Apesar de nunca terem trabalhado juntos, o veterano Antônio Nery, fotógrafo com passagem por revistas como Manchete, Fatos e Fotos e Jóia e pelos jornais Última Hora, O Dia, Folha da Tarde, Folha de S. Paulo e O Globo, confirma a fama do amigo:
— O ano era 1956. Fiz uma foto da Dalva de Oliveira cantando no auditório da Rádio Tupi, durante o programa do Carlos Frias. Era meu primeiro filme como repórter profissional, mas não tinha onde revelar. O Campanela revelou o filme para mim e daí surgiu a amizade. Nunca trabalhamos juntos, pois logo em seguida ele foi para o JB, onde atuou por muitos anos.
Campanela conquistou respeito e admiração em sua carreira não apenas por causa da qualidade de seu trabalho, mas principalmente devido a seu caráter:
— Trabalhei com vários profissionais da área, mas nunca vi um caráter tão fascinante. Ele era amigo dos amigos. Além disso, apesar da pouca instrução formal, tinha uma cultura vasta que não encontrei em mais ninguém e que fez com que olhasse para fatos comuns com um olhar refinado e imprevisível – diz a viúva do fotógrafo, Ruth Campanela, ressaltando que ostenta o sobrenome com muita honra.

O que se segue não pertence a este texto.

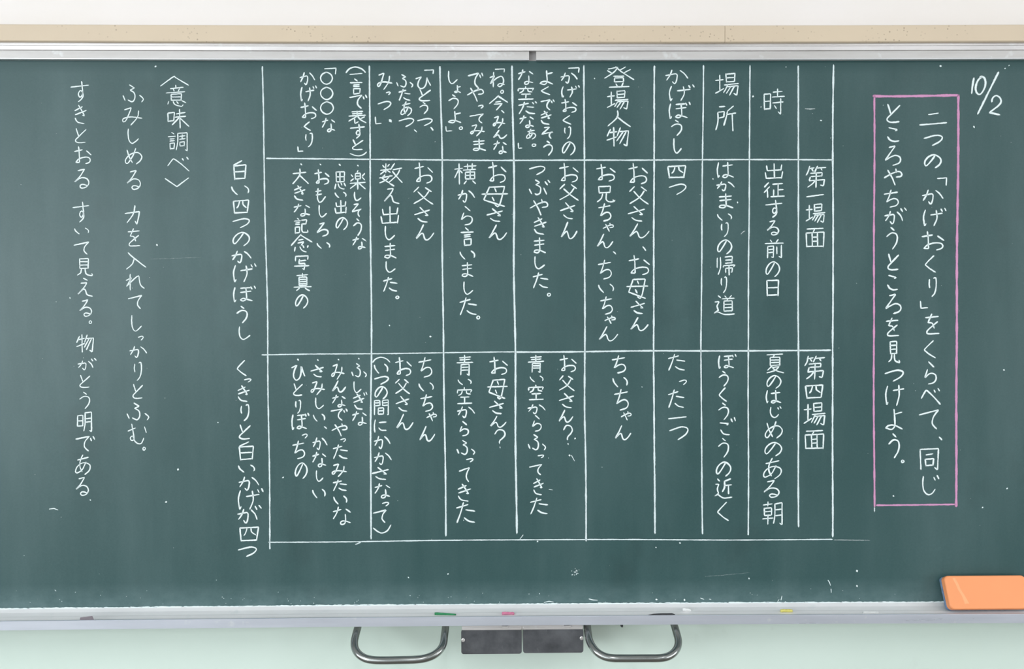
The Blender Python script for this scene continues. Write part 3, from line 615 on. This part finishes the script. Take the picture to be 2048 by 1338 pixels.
def parse(g):
    res = []
    for st in g.split('|'):
        pts_, cor = [], []
        for tk in st.split():
            c = tk.endswith('*'); x, y = tk.rstrip('*').split(','); pts_.append((float(x), float(y))); cor.append(c)
        res.append((pts_, cor))
    return res
def glyph_strokes(ch, bx):
    x0, y0, x1, y1 = bx; w, h = x1 - x0, y1 - y0
    if ch in '・●':
        big = ch == '●'; cx_, cy_ = (x0 + x1) / 2, (y0 + y1) / 2; r = max(w, h) / 2
        return [([(cx_ - r * .35, cy_ - r * .4), (cx_, cy_), (cx_ + r * .35, cy_ + r * .4)], max(1.9, r * .8), 1.3)]
    kj = ch in KANJI
    st = parse(KANJI[ch] if kj else KANA[ch])
    ax = [p[0] for s, _ in st for p in s]; ay = [p[1] for s, _ in st for p in s]
    mx, Mx, my, My = min(ax), max(ax), min(ay), max(ay)
    ins = 1.3
    def tr(p):
        x = x0 + ins + (w - 2 * ins) * ((p[0] - mx) / (Mx - mx)); y = y0 + ins + (h - 2 * ins) * ((p[1] - my) / (My - my))
        if w < 7: x = x0 + w * ((p[0] - mx) / (Mx - mx))
        if h < 7: y = y0 + h * ((p[1] - my) / (My - my))
        return (x, y)
    out = []
    hw = 1.62 if w * h < 500 else 1.80
    if ch in '0l/2': hw = 2.5
    if kj and len(st) >= 9: hw *= .9
    for pts_, cor in st:
        Q = [tr(p) for p in pts_]
        if kj: Q = [(x + R.uniform(-.35, .35), y + R.uniform(-.35, .35)) for x, y in Q]
        n = len(Q); brk = [0]
        for i in range(1, n - 1):
            a = math.atan2(Q[i][1] - Q[i - 1][1], Q[i][0] - Q[i - 1][0]); b = math.atan2(Q[i + 1][1] - Q[i][1], Q[i + 1][0] - Q[i][0])
            t = abs((b - a + PI) % (2 * PI) - PI)
            if cor[i] or (kj and t > .75) or t > 2.0: brk.append(i)
        brk.append(n - 1); path = []
        for a, b in zip(brk, brk[1:]):
            seg = spline(Q[a:b + 1], 6) if b - a > 1 else [Q[a], Q[b]]
            path += seg if not path else seg[1:]
        P = resample(path)
        out.append((P, hw * R.uniform(.92, 1.1), R.uniform(.82, 1.08)))
    return out
for ci, colm in enumerate(COLUMNS):
    allst = []
    for part in colm.split(';'):
        t, rest = part.strip().split(' ', 1); ox, oy, sc = TILES[t]
        for en in rest.split(','):
            q = en.split(); bx = [float(v) / sc for v in q[1:]]
            allst += glyph_strokes(q[0], (bx[0] + ox, bx[1] + oy, bx[2] + ox, bx[3] + oy))
    if ci in (1, 2, 3, 4): allst = [(P, h * 1.08, k) for P, h, k in allst]
    if colm[0] == 'J': allst = [(P, h * .86, k) for P, h, k in allst]
    chalk_mesh('chalk_lettering', allst, M['chalk'], surf)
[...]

Ela ainda guarda diversas pastas com imagens registradas pelo marido, que conheceu na época em que ele era subeditor de Fotografia do JB e ela trabalhava na Assessoria de Comunicação do Instituto de Assistência dos Servidores do Estado do Rio de Janeiro – Iaserj. Em 27 anos de casamento, ela deixa claro com sua emoção que aprendeu não apenas a admirar o profissional, mas também o homem.
Em dezembro de 2005, Campanela foi homenageado com uma placa de prata na abertura da exposição fotográfica em comemoração ao 50º aniversário do Prêmio Esso, realizada no Centro Cultural da Justiça Federal, no Rio. Depois, na festa de premiação, ele foi escolhido para fazer a entrega do Prêmio Esso de Fotojornalismo do ano
ao vencedor, Evandro Monteiro, autor do trabalho Guerra no Centro. Na ocasião, falou sobre o lendário episódio de Aragarças e deu uma aula sobre como sangue-frio e paciência podem fazer a diferença no fotojornalismo:
— Esta aventura está entre as melhores recordações da minha vida e a criação do Prêmio Esso foi um grande reconhecimento ao meu trabalho.
De vez em quando, acordo à noite pensando naqueles momentos e confesso que ainda sinto arrepios. Foi naquele voo que testemunhei talvez o primeiro sequestro de avião de passageiros do mundo. Estávamos em pleno voo, quando os militares rebeldes tomaram de assalto o avião, desviando-o para Aragarças. Graças à minha habilidade e calma, consegui registrar diversos flagrantes da rebelião até à rendição dos rebeldes.